Parmi les témoignages obtenus, plusieurs remettent aussi en question certaines pratiques liées au processus d’embauche des employés. « C’est une clique de personnes qui cherchent à embaucher leurs amis », en qualifie un employé. Une de ses collègues ajoute qu’il y a de la difficulté au sein de l’administration de la FÉUO à faire une différence entre le personnel et le professionnel.

Booth réfute toutefois ces déclarations en expliquant « [qu’on] favorise d’abord les employés à l’interne, car ils sont syndiqués ». D’après elle, les embauches respectent les processus tel que prescrit dans la convention collective des employés de la FÉUO.

Les employés ayant approché La Rotonde contestent la véracité de cette affirmation. Selon eux, la section 13.1 de la Convention de la section locale 4943 du Syndicat canadien de la fonction publique (SCFP) concernant l’affichage des postes est bafouée. « La convention collective est souvent ignorée », va jusqu’à dire l’une des employées.

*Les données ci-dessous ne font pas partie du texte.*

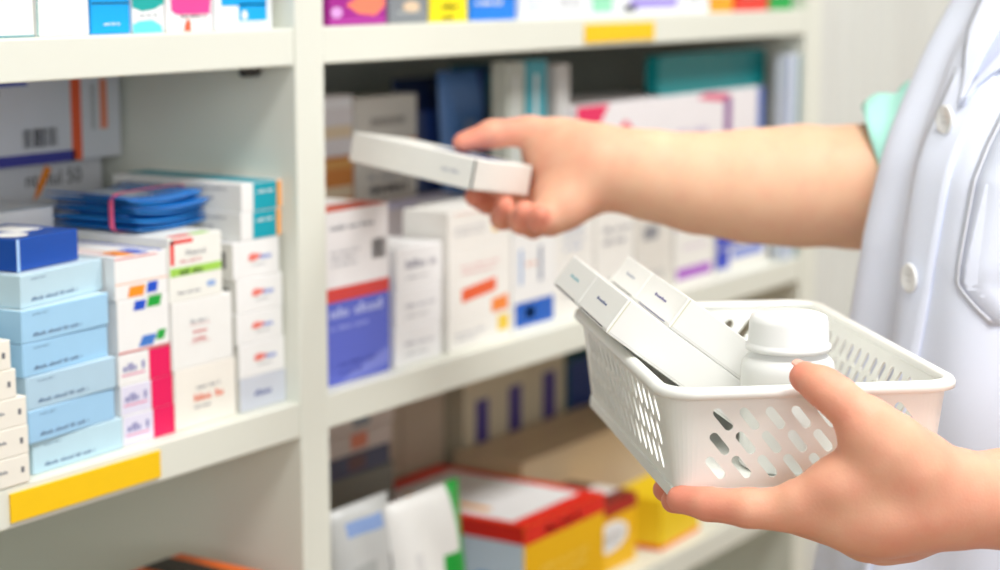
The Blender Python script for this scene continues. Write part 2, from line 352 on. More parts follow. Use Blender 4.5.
for i, (lb, h, dc) in enumerate((('white box with a strong blue band at its foot, on the shelf below the hand', .033, [('q', 'F', .05, .12, .95, .7, BL4), ('q', 'F', .3, .3, .5, .55, M(200, 220, 245))]),
        ('white box with thin blue lines, above the blue banded one', .034, [('q', 'F', .15, .1, .22, .9, M(150, 180, 220)), ('q', 'F', .6, .1, .68, .9, M(140, 150, 170)), ('s', 'F', .3, .5, .55, .1, 1, M(230, 170, 150))]),
        ('white box with yellow and blue spots below the hand', .028, [('q', 'F', .15, .3, .35, .8, M(130, 160, 210)), ('q', 'F', .5, .1, .65, .6, M(240, 220, 130))]))):
    carton(1.1765, .012, zz, .061, .09, h - .0002, M(238, 238, 236), lb, decals=dc, group='blue printed white boxes'); zz += h
LP = M(170, 95, 195); B5 = M(50, 70, 190)
def rowbox(pa, pb, hs, labels, decs, base=M(236, 234, 228), y=.015, d=.08, group=None):
    a, _ = fx(pa, 280, y); b, _ = fx(pb, 280, y); zz = z0
    for h, lb, dc in zip(hs, labels, decs):
        carton(a + .0006, y, zz, b - a - .0012, d, h - .0002, base, lb, decals=dc, group=group); zz += h
rowbox(555, 594, (.045, .045), ('white box behind the basket cartons, low on the shelf', 'white box right of the hand, with faint grey lines'), ([('s', 'F', .2, .5, .8, .06, 2, GREY)], [('s', 'F', .2, .5, .8, .08, 3, M(175, 185, 210))]), group='white boxes behind the basket')
rowbox(595, 634, (.04, .052), ('cream box behind the white cartons in the basket', 'cream box with a pale blue top edge under the forearm'), ([('s', 'F', .2, .5, .8, .06, 2, GREY)], [('q', 'F', .1, .84, .95, .98, M(165, 210, 240)), ('s', 'F', .2, .4, .9, .1, 2, M(150, 150, 160))]), group='cream boxes behind the basket')
rowbox(635, 672, (.035, .04, .017), ('greyish box low behind the basket, left of the purple printed one', 'greyish box with a dark printed patch under the forearm', 'thin greyish box behind the forearm, on the one with a dark patch'), ([('s', 'F', .2, .5, .8, .06, 2, GREY)], [('q', 'F', .2, .3, .6, .6, M(140, 140, 145)), ('s', 'F', .2, .8, .8, .06, 1, GREY)], []), base=M(222, 218, 210), group='greyish boxes behind the basket')
rowbox(674, 713, (.02, .023, .028, .021), ('white box with purple band, lowest of its stack under the forearm', 'plain white box between two purple banded ones', 'white box with purple band, upper of the two under the forearm', 'plain white box behind the forearm, on the purple banded boxes'),
       ([('q', 'F', .05, .25, .95, .75, LP)], [('s', 'F', .2, .5, .8, .1, 1, M(190, 160, 205))], [('q', 'F', .0, .25, .9, .75, LP), ('q', 'F', .5, .8, 1, .95, M(210, 150, 210))], []), group='purple banded boxes')
rowbox(715, 767, (.022, .026, .02, .0238), ('blue and white box, lowest of its stack near the right side panel', 'blue box with pale print near the right side panel', 'turquoise ended blue box near the right side panel', 'white box behind the forearm, on the blue boxes'),
       ([('q', 'F', .0, .2, .25, 1, B5), ('q', 'F', .3, .5, .9, .9, M(120, 140, 215))], [('q', 'F', 0, .05, 1, .95, B5), ('s', 'F', .2, .4, .9, .14, 1, M(170, 190, 235))], [('q', 'F', 0, .1, .8, .9, B5), ('q', 'F', .8, .1, 1, .9, M(60, 160, 200))], []), group='blue boxes near the right side panel')
# things at the back of the middle shelf
def back(pa, pb, pt, z_, y, d, base, label, dc=(), pyb=None, name='medicine_carton', ztop=None, group=None, rot=0):
    a, zt = fx(pa, pt, y); b, _ = fx(pb, pt, y)
    if ztop is None: ztop = fx((pa + pb) / 2, pt, y)[1]
    return carton(a, y, z_, b - a, d, ztop - z_, base, label, decals=dc, name=name, group=group, rot=rot)
xb0 = fx(322, 120, .118)[0]; xb1 = fx(353, 120, .118)[0]; xw0 = fx(355, 120, .118)[0]; xw1 = fx(417, 120, .118)[0]
for i in range(4):
    z_ = z0 + i * .045
    carton(xb0, .118, z_, xb1 - xb0, .1, .0446, (M(205, 195, 175), M(195, 170, 130), M(205, 130, 60), M(225, 220, 222))[i], ('tan carton at the foot of the rear stack, above the white bar code box', 'olive-tan carton second in the rear stack right of the divider', 'brown-orange carton with pale bands in the rear stack right of the divider', 'pale grey carton topping the rear stack right of the divider')[i],
           decals=[('q', 'F', .05, .3, .95, .5, M(225, 205, 175)), ('q', 'F', .05, .8, .95, .95, (M(150, 160, 110), M(200, 150, 90), M(215, 160, 90), M(235, 235, 238))[i])], group='brown cartons at the back')
for i, (lb, h) in enumerate((('white carton low at the back, behind the held white carton', .07), ('beige carton at the back with dark print, behind the held carton', .062), ('off-white carton with grey print above an orange edge, at the back', .044))):
    z_ = z0 + (0, .0702, .1324)[i]
    carton(xw0, .118, z_, xw1 - xw0, .02, h, M(214, 210, 202), lb, decals=[('s', 'F', .25, .5, .85, .2, 1, M(150, 145, 140))] + ([('q', 'F', 0, 0, 1, .22, M(215, 125, 70))] if i == 2 else [('s', 'F', .2, .7, .9, .08, 2, GREY)]), group='off-white cartons at the back')
xm0 = fx(386, 192, .104)[0]; xm1, zm = fx(452, 192, .104)
carton(xm0, .104, z0, xm1 - xm0, .0125, zm - z0, M(222, 212, 214), 'white carton with two dark red stripes behind the small white stack', decals=[('q', 'F', .28, .45, .36, .9, M(150, 70, 105)), ('q', 'F', .58, .45, .66, .9, M(150, 70, 105)), ('q', 'F', .0, .94, 1, 1, M(205, 200, 225)), ('s', 'F', .05, .5, .95, .06, 3, M(205, 190, 195))])
def bag(pa, pb, pt, y, base, label, stripe=None, z_=z0, lean=.01, th=.014, name='zip_pouch', cat='pouch', group=None):
    a, zt = fx(pa, pt, y); b, _ = fx(pb, pt, y); w = (b - a) * K; h = (zt - z_) * K
    mb = MB(); bm = bmesh.new(); bmesh.ops.create_grid(bm, x_segments=10, y_segments=14, size=.5)
    for s_ in (0,):
        for v in bm.verts:
            uu, vv = v.co.x * 2, v.co.y + .5
            bul = (1 - uu ** 4) * (1 - abs(2 * vv - 1) ** 5) ** .7 * max(0, 1 - vv * .5)
            v.co = Vector(((uu * .5 + .5) * w, lean * vv - th * bul * (1 + .2 * math.sin(uu * 5 + vv * 7)), vv * h))
    g = bmesh.ops.extrude_face_region(bm, geom=bm.faces[:])
    for v in [e for e in g['geom'] if isinstance(e, bmesh.types.BMVert)]: v.co.y = lean * v.co.z / h + (lean * v.co.z / h - v.co.y) * .8 + .001
    bmesh.ops.recalc_face_normals(bm, faces=bm.faces[:])
    bm.verts.index_update(); b0 = len(mb.v); mb.v += [v.co[:] for v in bm.verts]
    for f in bm.faces:
        c = f.calc_center_median(); m = base
        if stripe:
            for (u0, v0, u1, v1, sm_) in stripe:
                if u0 < c.x / w < u1 and v0 < c.z / h < v1: m = sm_
        mb.f.append(tuple(b0 + v.index for v in f.verts)); mb.mi.append(mb.mid(m)); mb.sm.append(True)
    bm.free()
    return tag(mb.build(name, loc=sc(a, y, z_)), label, cat, group)
NV = M(48, 78, 150, .35); LBL = M(105, 150, 215, .35)
bag(402, 449, 80, .15, NV, 'dark navy soft packet standing at the back, behind the held carton', [(.2, .3, .5, .9, M(90, 105, 150)), (.0, .88, 1, 1, M(25, 40, 80))], name='soft_packet', cat='packet')
bag(447, 494, 72, .125, LBL, 'lighter blue soft packet beside the navy one at the back', [(.4, .3, .6, .8, M(165, 185, 215)), (.8, 0, 1, 1, NV)], name='soft_packet', cat='packet')
for a, b, pt, m, lb, zs in ((507, 525, 62, M(175, 180, 172), 'slim grey carton standing upright on the blue banded stack behind the hand', .0953), (526, 547, 60, M(60, 150, 165), 'slim teal carton standing upright on the blue banded stack behind the hand', .0953), (556, 570, 64, M(190, 188, 185), 'slim pale carton with brown edge standing upright beside the pink printed carton', .0903)):
    back(a, b, pt, z0 + zs, .03, .014, m, lb, [('q', 'F', .4, .1, .55, .9, M(210, 214, 214))], group='slim upright cartons')
xt0 = fx(478, 62, .16)[0]; xt1 = fx(505, 62, .16)[0]
carton(xt0, .16, z0, xt1 - xt0, .03, fx(490, 64, .16)[1] - z0, M(20, 120, 130), 'dark teal carton behind the lighter blue packet', decals=[('q', 'F', 0, .95, 1, 1, M(10, 80, 90))])
a, zt = fx(577, 98, .02); b, _ = fx(764, 104, .02); zt = 1.2965
carton(a, .02, z0 + .0923, b - a, .075, zt - z0 - .0923, M(232, 228, 230), 'long white carton with pink triangles and purple print, above the forearm', name='wide_carton', decals=[
    ('p', 'F', [(0, .4), (.05, .5), (.15, 1), (0, 1)], M(225, 40, 95)), ('p', 'F', [(.17, .3), (.28, .3), (.28, .65), (.23, .8), (.17, .65)], M(225, 50, 95)), ('p', 'F', [(.6, .94), (.75, .88), (.80, .96), (.65, 1)], M(220, 60, 110)), ('q', 'F', .76, .2, .80, .92, M(130, 60, 140)), ('s', 'F', .35, .5, .7, .14, 1, M(190, 175, 205)), ('q', 'F', .96, 0, 1, 1, M(60, 95, 175))])
ta, tz = fx(659, 54, .03); tb, _ = fx(766, 52, .03)
def rounded_case():
    mb = MB(); w = (tb - ta) * K; h = .0345 * K; d = .014; r = .007; prof = []
    for cx, cz, t0 in ((w - r, r, -90), (w - r, h - r, 0), (r, h - r, 90), (r, r, 180)):
        for k in range(6):
            t = math.radians(t0 + k * 18); prof.append((cx + r * math.cos(t), cz + r * math.sin(t)))
    n = len(prof); vs = [(x, 0.0, z) for x, z in prof] + [(x, d, z) for x, z in prof]
    fs = [tuple(range(n)), tuple(range(2 * n - 1, n - 1, -1))] + [(i, i + n, (i + 1) % n + n, (i + 1) % n) for i in range(n)]
    mb.add(vs, fs, M(0, 128, 132, .4)); return mb
o = rounded_case().build('teal_case', loc=sc(ta, .03, zt + .0003)); tag(o, 'teal box with rounded corners on the white cartons, under the upper shelf', 'box')
carton(1.6365, .004, z0, .0275, .014, .1935, M(215, 222, 232), 'pale blue-white leaflet pack with a dark teal edge against the right side panel', decals=[('q', 'F', .7, 0, .95, 1, M(60, 120, 130)), ('q', 'F', 0, 0, .15, 1, M(110, 140, 200))], name='leaflet_pack')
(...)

Mais pourquoi ces violations ne sont-elles pas dénoncées par le syndicat ? Selon certains employés, des amis de personnes en poste dans la haute gestion de la FÉUO ont été élus parmi l’exécutif du SCFP 4943, ce qui a soulevé chez eux des doutes quant à la représentation adéquate de leurs intérêts. « [L]e Comité exécutif du SCFP 4943 a refusé de représenter des employés avec une cause légitime pour des motifs frivoles ou discriminatoires », raconte un employé. « Le SCFP national a dû intervenir et mettre le syndicat sous tutelle ».